The Knowledge Hub builds on the successful Local Government Communities of Practice website that already has over 100,000 registered users sharing knowledge on over 1500 topic areas and considered to be the most advanced online practitioner network in the UK public sector. Scheduled to go live in May 2011, the new Knowledge Hub environment will allow councillors, officers, policy makers, experts, regulators and practitioners across the public sector to take greater advantage of new media tools and techniques and to develop new applications for knowledge sharing and improvement of public and voluntary services.

The Knowledge Hub has been built using open source software on the unique and innovative ‘Intelligus‘ platform from PFI Knowledge Solutions. The open source solution will enable organisations to develop their own value added solutions, such as internet replacement or website portal development, offering a compelling (and significantly cheaper) alternative (or supplement) to Sharepoint.

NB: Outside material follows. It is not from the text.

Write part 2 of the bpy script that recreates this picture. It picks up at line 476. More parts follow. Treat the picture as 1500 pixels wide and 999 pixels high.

The Knowledge Hub enables users to set up their own collaborative workspaces with access to a rich set of social media tools, including blogs, forum, wikis, calendar, peer reviews and ratings, tagging, document library and web conferencing. In addition, users will be able to easily integrate external web services such at Twitter or public blogs, and maintain a view of key events using activity streams and topic trending. Other features include a mashup centre , app store, support for performance comparison (benchmarks ), linkages to data repositories, and tools for managing open and linked data.

Learning points:

  • How the integration of many open source social media components and services can deliver a collaboration platform that is greater than the sum of its parts.
  • How the combination of open, linked and performance data can be used to develop benchmarks for public service improvement.
  • How semantic extraction and a ‘matching engine’ can intelligently surface and suggest contacts, content and communities based on user interests and their ‘digital footprint’.